No question about it: Documentation of the contribution Hispanics have made to the world of pop music has been scant at best.

Go to any bookstore with a well-stocked section on pop music. Look through the numerous bios of Elvis and Jimi, the collections of essays, the handful of books devoted strictly to blues or jazz. You might not see anything about Hispanic music at all. I know I don't, and I've looked.The new "Land of a Thousand Dances: Chicano Rock 'n' Roll From Southern California" will not single-handedly correct this oversight, but it's a very good start.

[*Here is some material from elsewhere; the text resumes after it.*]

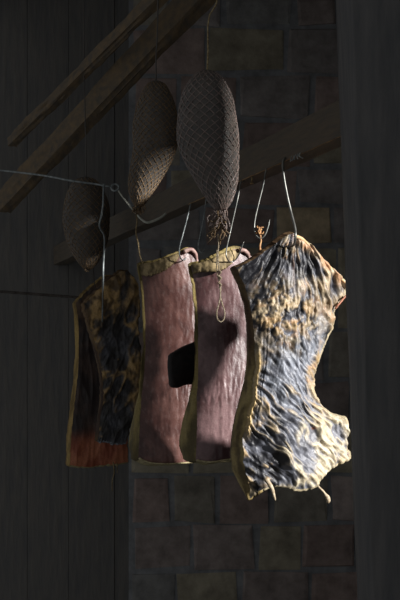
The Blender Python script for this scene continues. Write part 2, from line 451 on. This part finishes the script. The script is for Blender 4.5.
# dark flap of dried meat on its hidden side, seen past the left edge
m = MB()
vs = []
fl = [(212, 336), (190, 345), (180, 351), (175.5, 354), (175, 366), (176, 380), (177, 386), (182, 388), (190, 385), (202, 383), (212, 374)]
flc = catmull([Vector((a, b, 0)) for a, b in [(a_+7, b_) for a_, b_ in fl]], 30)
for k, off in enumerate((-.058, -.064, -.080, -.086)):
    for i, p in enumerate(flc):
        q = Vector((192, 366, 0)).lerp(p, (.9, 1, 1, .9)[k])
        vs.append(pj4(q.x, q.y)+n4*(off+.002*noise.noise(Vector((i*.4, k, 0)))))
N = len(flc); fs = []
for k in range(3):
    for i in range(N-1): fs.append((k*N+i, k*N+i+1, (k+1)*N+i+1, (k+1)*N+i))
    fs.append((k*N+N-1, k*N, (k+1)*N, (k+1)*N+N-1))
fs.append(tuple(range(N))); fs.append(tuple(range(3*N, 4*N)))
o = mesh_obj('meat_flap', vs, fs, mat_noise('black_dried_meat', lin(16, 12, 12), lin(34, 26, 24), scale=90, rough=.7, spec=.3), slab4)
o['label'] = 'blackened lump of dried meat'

curl3 = lambda u, v: .014*(math.sin(math.pi*(.10+.62*u)))-.046*max(0, 1-u*1.6)**2.2
Q3 = beam_at(186)
slab3, pj3, n3, e3 = make_slab('bacon_slab', 'pinkish brown rind slab with tan fat lip, third back from the camera',
    Q3, 25.5, [(146, 262), (156, 261.5), (168, 257), (179, 253), (187, 250), (194, 259)],
    [(194, 259), (206, 274), (226, 300), (229, 335), (222, 380), (226, 420), (236, 460)],
    [(145, 460), (154, 464), (168, 464), (190, 462), (236, 460)],
    [(146, 262), (150, 290), (152, 330), (151, 370), (148, 400), (146, 430), (145, 460)],
    lambda u, v: (.008+.068*sm(.55, .95, v))*(1-.2*u)*(1-.25*sm(.93, 1, v)), rind_h(9), rind_c(9, lin(88, 54, 48), lin(124, 86, 78)), 90, 180, (M_rind, M_fat, M_meat), ('rind', 'fat_edge', 'meat_side'),
    edge_jit=.4, bulge=.006, fatcol=fat_c(9), backcol=lambda *a: lin(40, 28, 26), seed=9, curl=curl3)
lip(slab3, pj3, n3, lambda u: curl3(u*.7, 0)-.001, [(146.5, 262.5), (156, 261.5), (168, 257), (177, 254)], [(147, 273), (153, 274.5), (163, 271), (175, 260)], 8, .004)
m = MB()
m.tube([pj3(181, 253)+n3*.018, pj3(187, 250.5)+n3*.021, pj3(192, 254)+n3*.018, pj3(195, 262)+n3*.012, pj3(196, 272)+n3*.008], lambda t: .006*(1-.5*t), 9, 20, jit=.4)
m.build('curled_corner', bpy.data.materials['curled_rind'], slab3)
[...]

The book (178 pages; University of New Mexico Press; $18.95 paperback, $50 hardcover) is a handsome, well-researched effort. It traces the development of Hispanic R&B and rock - from Mexican-Americans falling under the spell of doo-wop in the mid-'50s to the explosion of bands in the '60s to El Chicano in the '70s to Los Lobos emerging in the '80s to rapper Kid Frost releasing "La Raza" in 1990.

This is a fascinating journey, showing America's cultural cross-fertilization at its best, and how music in one particular community has been shaped by both internal and external forces.

One telling example: Back in the mid-'60s, Cannibal and the Headhunters would, we're told, work in front of a mirror for hours, imitating the choreography of Motown's Temptations. Just a few years later, their "Land of 1000 Dances" would become a national hit for R&B star Wilson Pickett.

"It was a beautiful thing," says David Reyes, who wrote the book over the past decade with Tom Waldman. Reyes grew up in the music of East Los Angeles; he went to shows at Los Angeles clubs and union halls and, as a saxophonist, began playing with Angeleno bands in the late '60s. "In the late '50s Watts artists knew East LA was a big market, and they went out of their way to perform there. It was unique, because the rock scene in L.A. had everything, R&B and pop, and we did it our own way."

In this way, the Los Angeles Hispanic rock/R&B scene was far more advanced (and got more attention) than the one in most large Texas cities. For one thing, so many record companies have offices out there; for another, Los Angeles was, and is, such a melting pot; there was a large, multifaceted black music scene so close by.